Rio Tinto update on production of iron ore
Performance;
The Iron Ore group's underlying earnings of AUD 8,107 million in 2014 were 18% down on 2013. However, record sales volumes in the Pilbara contributed to AUD 1.3 billion of additional earnings in 2014. This, together with cost savings initiatives, a weaker Australian dollar and the absence of AUD 128 million one-off iron ore royalty payable following a court decision in 2013 partly offset the impact of a lower iron ore price, down 30% on average YoY reducing earnings by AUD 3.8 billion.
Pre tax cash cost improvements in the Iron Ore group have now delivered AUD 710 million of savings in 2014 and 2013 compared with the 2012 base. This is reflected in the continued reduction in Pilbara cash unit costs to AUD 19.5 per tonne in 2014, having been AUD 20.4 per tonne in the first half and AUD 18.7 per tonne in the second half of 2014. Based on a US dollar exchange rate of 78 Australian cents and current fuel prices of 67 Australian cents per litre (net of fuel tax credits), fourth quarter 2014 unit cash costs in the Pilbara would have been AUD 17 per tonne.
Gross sales revenues for Pilbara operations of AUD 21,482 million include freight costs of AUD 1,312 million (2013: USD 927 million).
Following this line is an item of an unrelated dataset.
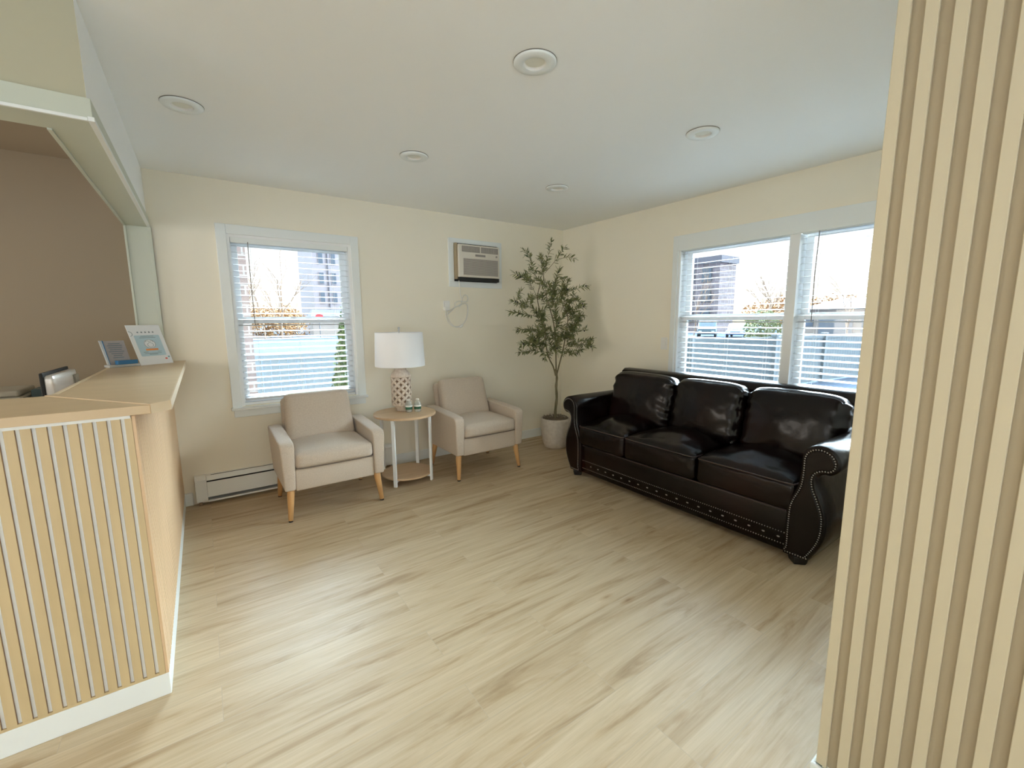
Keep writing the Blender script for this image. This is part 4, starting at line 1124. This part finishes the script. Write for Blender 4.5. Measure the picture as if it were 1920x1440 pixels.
def fence(pts, ztop, label, name='vinyl_fence'):
    t = empty(name, (pts[0][0], pts[0][1], GZ), 0, label, 'fence')
    o = Vector((pts[0][0], pts[0][1]))
    pan, post, rail = MB(), [], MB()
    for a, c in zip(pts[:-1], pts[1:]):
        a, c = Vector(a) - o, Vector(c) - o
        L = (c - a).length; d = (c - a) / L; nrm = Vector((-d.y, d.x))
        hgt = ztop - GZ
        n = max(1, int(L / 0.155))
        for i in range(n):
            p0 = a + d * (L * i / n + 0.004); p1 = a + d * (L * (i + 1) / n - 0.004)
            pan.hexa([(*(p0 - nrm * 0.012), 0.06), (*(p1 - nrm * 0.012), 0.06), (*(p1 + nrm * 0.012), 0.06), (*(p0 + nrm * 0.012), 0.06), (*(p0 - nrm * 0.012), hgt - 0.04), (*(p1 - nrm * 0.012), hgt - 0.04), (*(p1 + nrm * 0.012), hgt - 0.04), (*(p0 + nrm * 0.012), hgt - 0.04)])
        for z0 in (0.04, hgt - 0.09):
            rail.hexa([(*(a - nrm * 0.025), z0), (*(c - nrm * 0.025), z0), (*(c + nrm * 0.025), z0), (*(a + nrm * 0.025), z0), (*(a - nrm * 0.025), z0 + 0.09), (*(c - nrm * 0.025), z0 + 0.09), (*(c + nrm * 0.025), z0 + 0.09), (*(a + nrm * 0.025), z0 + 0.09)])
        k = max(1, int(round(L / 2.4)))
        for i in range(k + 1):
            post.append(a + d * L * i / k)
    pan.build('panel', M['fence'], t)
    rail.build('rail', M['fence'], t)
    done = []
    for p in post:
        if any((p - q).length < 0.3 for q in done): continue
        done.append(p)
        x, y = p
        MB().box(x - 0.06, x + 0.06, y - 0.06, y + 0.06, 0, ztop - GZ + 0.03).prism([(x - 0.08, y - 0.08), (x + 0.08, y - 0.08), (x + 0.08, y + 0.08), (x - 0.08, y + 0.08)], 'z', ztop - GZ + 0.03, ztop - GZ + 0.07).build('post', M['fence'], t)
    return t
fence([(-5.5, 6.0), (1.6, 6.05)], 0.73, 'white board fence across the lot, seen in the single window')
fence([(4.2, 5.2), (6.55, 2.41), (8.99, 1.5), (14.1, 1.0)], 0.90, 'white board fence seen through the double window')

# brick wing of the house at the window edge
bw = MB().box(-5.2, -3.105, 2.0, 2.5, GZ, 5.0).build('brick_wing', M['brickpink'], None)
tag(bw, 'pale brick corner of the building at the left edge of the single window', 'brick wall')

def leafball(B, c, r, n, size, sz=(1, 1, 1), seed=0, cone=False):
    rnd = random.Random(seed)
    for i in range(n):
        while True:
            p = Vector((rnd.uniform(-1, 1), rnd.uniform(-1, 1), rnd.uniform(-1, 1)))
            if 0.25 < p.length <= 1: break
        if cone:
            h = rnd.random() ** 1.3; a = rnd.uniform(0, 2 * PI); rad = (1 - h) ** 0.75 * rnd.uniform(0.55, 1.0)
            p = Vector((rad * math.cos(a), rad * math.sin(a), -1 + 2 * h))
        q = Vector((c[0] + p.x * r * sz[0], c[1] + p.y * r * sz[1], c[2] + p.z * r * sz[2]))
        d1 = Vector((rnd.uniform(-1, 1), rnd.uniform(-1, 1), rnd.uniform(-1, 1))).normalized() * size
        d2 = d1.cross(Vector((rnd.uniform(-1, 1), rnd.uniform(-1, 1), rnd.uniform(-1, 1)))).normalized() * size * 0.6
        B.face([q - d1, q + d2, q + d1, q - d2])

cf = empty('conifer', (-1.58, 3.1, GZ), 0, 'green conifer outside at the right edge of the single window', 'tree')
b = MB(); leafball(b, (0, 0, 1.42), 1.0, 5200, 0.045, (0.56, 0.56, 1.40), 3, True)
b.build('foliage', M['conifer'], cf, kind='stuff', fixn=False)
MB().tube([(0, 0, 0), (0, 0, 1.2)], [0.06, 0.04], 8).build('trunk', M['bark'], cf)

def bare_tree(loc, h, label, seed, spread=0.28, name='bare_tree', dens=1.0):
    t = empty(name, loc, 0, label, 'tree', 'bare trees outside')
    rnd = random.Random(seed)
    B = MB()
    def grow(p, d, L, r, lev):
        pts = [p]; q = p.copy()
        for i in range(4):
            d = (d + Vector((rnd.uniform(-1, 1), rnd.uniform(-1, 1), rnd.uniform(-0.3, 0.6))) * 0.16).normalized()
            q = q + d * L / 4; pts.append(q.copy())
        B.tube(pts, [r, r * 0.85, r * 0.7, r * 0.6, r * 0.5], 5, cap=False)
        if lev > 0:
            for k in range(int(rnd.randint(3, 5) * dens)):
                s_ = pts[rnd.randint(1, 4)]
                nd = (d + Vector((rnd.uniform(-1, 1), rnd.uniform(-1, 1), rnd.uniform(-0.1, 0.7))) * 0.9).normalized()
                grow(s_.copy(), nd, L * rnd.uniform(0.45, 0.7), r * 0.5, lev - 1)
    grow(Vector((0, 0, 0)), Vector((0, 0, 1)), h * 0.55, h * 0.012, 3)
    B.build('branches', M['twig'], t)
    return t
bt1 = bare_tree((3.9, 52, GZ), 11, 'tall bare tree beside the pale apartment block, single window', 5)
bare_tree((-0.2, 48, GZ), 7.5, 'bare tree at the left of the orange thicket, single window', 9)
bare_tree((2.0, 50, GZ), 7, 'bare tree in the middle of the orange thicket, single window', 12)
bare_tree((36.0, 21.0, GZ), 6.5, 'bare tree beside the large brick building, double window', 15)
bare_tree((46, 18.5, GZ), 6.5, 'bare tree near the mullion, double window', 21, dens=1.3)
bare_tree((40.0, 9.6, GZ), 6.5, 'bare tree at the pillar side of the double window', 27, dens=1.3)
th = MB()
for i in range(9):
    leafball(th, (-2.0 + i * 1.05, 56 + (i % 3), 0.9 + 0.5 * (i % 2)), 1.7, 700, 0.13, (1, 0.7, 1.25), 40 + i)
o = th.build('thicket', M['shrub'], None, kind='stuff', fixn=False)
tag(o, 'orange thicket behind the parking lot', 'shrubs')
gb = empty('green_bush', (30.5, 11.9, GZ), 0, 'rounded green bush behind the fence, double window', 'bush')
b = MB(); leafball(b, (0, 0, 1.2), 1.25, 1500, 0.11, (1.0, 1.05, 1.1), 77)
b.build('foliage', M['greenbush'], gb, kind='stuff', fixn=False)
hb = MB()
for i in range(12):
    leafball(hb, (66 + i * 0.8, 29 - i * 1.75, 2.0), 2.6, 420, 0.20, (1, 1, 0.75 + 0.25 * (i % 3)), 90 + i)
o = hb.build('distant_treeline', M['shrub'], None, kind='stuff', fixn=False)
tag(o, 'low autumn treeline on the horizon, double window', 'trees')

# pale apartment block behind the lot (single window)
ab = empty('apartment_block', (15.4, 64, GZ), 0, 'pale apartment block with dark windows beyond the parking lot', 'building')
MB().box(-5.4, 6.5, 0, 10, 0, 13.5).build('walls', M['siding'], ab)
MB().box(-5.6, 6.7, -0.4, 10.2, 13.5, 13.9).build('roof', M['roofgrey'], ab)
MB().box(-6.2, 1.0, -2.2, -0.01, 0, 2.6).build('porch', M['houseside'], ab)
MB().hexa([(-6.5, -2.5, 2.6), (1.3, -2.5, 2.6), (1.3, 0, 2.6), (-6.5, 0, 2.6), (-5.9, -0.6, 3.6), (1.0, -0.6, 3.6), (1.0, 0, 3.6), (-5.9, 0, 3.6)]).build('porch_roof', M['roofgrey'], ab)
for zz in (4.4, 7.2, 10.0):
    for xx in (-4.6, -2.9, -1.2, 0.6, 2.4):
        f = MB().box(xx, xx + 0.75, -0.06, -0.005, zz, zz + 1.7).build('window', M['siding'], ab)
        MB().box(xx + 0.08, xx + 0.67, -0.08, -0.0605, zz + 0.08, zz + 1.62).build('pane', M['darkglass'], f)
# two downpipes
for xx in (-3.35, -0.3):
    MB().box(xx, xx + 0.12, -0.12, -0.01, 2.7, 13.3).build('downpipe', M['roofgrey'], ab)

# large brick building (double window)
bb = empty('brick_building', (66, 39, GZ), 0, 'large dark brick building outside the double window', 'building')
MB().box(-12, -8, -10.1, 20, 0, 9.4).build('walls', M['brickred'], bb)
MB().box(-12.3, -7.8, -10.4, -5.6, 9.4, 10.3).build('parapet', M['roofgrey'], bb)
for zz in (1.4, 4.2, 6.9):
    for yy in (-9.0, -6.4, -3.8, -1.2, 1.4, 4.0):
        f = MB().box(-12.08, -12.005, yy, yy + 1.5, zz, zz + 1.9).build('window', M['pavement'], bb)
        MB().box(-12.12, -12.085, yy + 0.1, yy + 1.4, zz + 0.1, zz + 1.8).build('pane', M['darkglass'], f)

# house with a gable and garages (double window)
def house(loc, rz, w, d, h, ridge, label):
    t = empty('house', loc, rz, label, 'house')
    MB().box(0, d, 0, w, 0, h).build('walls', M['houseside'], t)
    MB().hexa([(-0.4, -0.4, h), (d + 0.4, -0.4, h), (d + 0.4, w + 0.4, h), (-0.4, w + 0.4, h), (d * 0.35, w * 0.25, h + ridge), (d * 0.65, w * 0.25, h + ridge), (d * 0.65, w * 0.75, h + ridge), (d * 0.35, w * 0.75, h + ridge)]).build('roof', M['roofgrey'], t)
    for k in range(2):
        MB().box(-0.05, -0.005, w * (0.12 + 0.40 * k), w * (0.12 + 0.40 * k) + w * 0.32, 0.0, h * 0.78).build('garage_door', M['garage'], t)
    MB().box(-0.05, -0.005, w * 0.90, w * 0.97, h * 0.35, h * 0.75).build('window', M['darkglass'], t)
    return t
house((50, 7.5, GZ), 0, 9.3, 9, 2.9, 1.1, 'grey-roofed house with two garage doors behind the fence')

# cars
def car(loc, rz, paint, label, suv=False):
    t = empty('car', loc, rz, label, 'car', 'parked cars')
    h = 1.0 if suv else 0.82
    top = 1.72 if suv else 1.42
    prof = [(-2.2, 0.32), (-2.25, 0.62), (-2.1, h - 0.08), (-1.2, h), (-0.55, top - 0.03), (0.2, top), (1.05, top - 0.05), (1.75, h + 0.08), (2.15, h), (2.25, 0.55), (2.2, 0.32)]
    MB().prism(prof, 'y', -0.86, 0.86).build('body', paint, t, smooth=False, bevel=0.06, seg=3)
    gp = [(-1.08, h + 0.04), (-0.52, top - 0.09), (0.2, top - 0.06), (0.98, top - 0.11), (1.58, h + 0.10)]
    MB().prism(gp, 'y', -0.868, 0.868).build('side_windows', M['darkglass'], t)
    MB().hexa([(-1.22, -0.7, h + 0.02), (-1.22, 0.7, h + 0.02), (-1.16, 0.7, h + 0.02), (-1.16, -0.7, h + 0.02), (-0.62, -0.62, top - 0.08), (-0.62, 0.62, top - 0.08), (-0.56, 0.62, top - 0.08), (-0.56, -0.62, top - 0.08)]).build('windscreen', M['darkglass'], t)
    for x in (-1.4, 1.4):
        for y in (-0.80, 0.80):
            MB().tube([(x, y - 0.1, 0.32), (x, y + 0.1, 0.32)], 0.32, 18).build('wheel', M['rubber'], t)
    b = MB().box(-2.27, -2.22, -0.75, -0.45, 0.55, 0.70).box(-2.27, -2.22, 0.45, 0.75, 0.55, 0.70).build('headlights', M['plastic'], t)
    return t
car((4.1, 72, GZ), PI / 2, M['carwhite'], 'silver car parked in front of the orange thicket')
car((40.5, 22.2, GZ), 0.5, M['cargreen'], 'dark car beyond the fence, beside a blue one', True)
car((41.5, 19.4, GZ), 0.35, M['carblue'], 'bright blue car beyond the fence')
# road sign
rs = empty('road_sign', (7.6, 50.0, GZ), 0, 'small red sign on a post before the pale apartment block', 'sign')
MB().tube([(0, 0, 0), (0, 0, 2.4)], 0.05, 8).build('post', M['pavement'], rs)
MB().tube([(0, -0.06, 2.3), (0, -0.02, 2.3)], 0.5, 8).build('sign_face', M['signred'], rs)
Net cash generated from operating activities of AUD 10,274 million benefited from AUD 354 million release of working capital following the drawdown of around 8 million tonnes of iron ore inventories and delivery of broader working capital improvement initiatives. The 38% decline in capital expenditure reflects the completion of the port and rail element of the 290 Mt per annum Pilbara expansion in 2013 and near completion of the 290 Mt per annum mine expansions.
Markets;
Record sales of 302.6 million tonnes (Rio Tinto share 239.9 million tonnes) in 2014 were 17% higher than in 2013. Pilbara sales in 2014 exceeded production by around eight million tonnes largely due to the drawdown of stockpiled iron ore inventory built at Pilbara mine sites in previous years to facilitate an accelerated ramp up of the expanded port and rail facilities to 290 Mt per annum.
Approximately 25% of Pilbara sales in 2014 were priced with reference to the prior quarter's average index lagged by one month. The remainder were priced either on the current quarter average, current month average or on the spot market. Around 55% of 2014 Pilbara sales were made on a cost and freight basis, with the remainder sold free on board. Achieved average pricing in 2014 was AUD 84.3 per wet metric tonne on an FOB basis, or AUD 91.6 per dry metric tonne.
Operations
Global production of 295.4 million tonnes (Rio Tinto share 233.6 million tonnes) was an 11% increase year on year. This new annual record was driven by the early completion of the 290 Mt per annum expansion project in the first half and increased mine production. Almost 90% of the additional 30 million tonnes produced in 2014 has gone directly into the premium Pilbara Blend, the industry reference for the 62% Fe market.
At Iron Ore Company of Canada, 2014 pellet production was two per cent higher than in 2013 due to operational efficiency improvements achieved at the pellet plant. The prioritisation of pellet production during the year partially accounts for the 11% lower saleable concentrate production in 2014 against 2013, with the remaining reduction driven by the unusually cold winter experienced in North America in the first quarter and ore quality issues experienced in the fourth quarter.
New projects and growth options;
On 13 May 2014, Rio Tinto announced that its Pilbara iron ore system of mines, rail and ports had reached a run rate of 290 Mt per annum two months ahead of schedule. Infrastructure for the 360 Mt per annum expansion is around 80% complete, with all major rail, marine and wharf works in place. Completion of this infrastructure remains on track for delivery by the end of the first half of 2015.
As previously announced, approximately 40 Mt per annum of brownfield expansions are underway to feed the expanded infrastructure capacity at an average mine production capital intensity of around AUD 9 per tonne. As a result, production from the Pilbara is expected to be 330 million tonnes (100% basis) in 2015.
The investment decision on the development of the Silvergrass mine, with a capital cost of approximately AUD 1 billion, is not required in 2015. In May 2014, the full incremental capacity of the second phase of the Concentrator Expansion Project at IOC was delivered with the commissioning of the additional ball mill.
2015 shipping and production guidance;
Rio Tinto expects 2015 global shipments to be approaching 350 million tonnes (100 per cent basis) from its operations in Australia and Canada. Pilbara mines will balance brownfield production with further inventory draw down throughout the year. Shipments and production are each subject to weather conditions and other factors.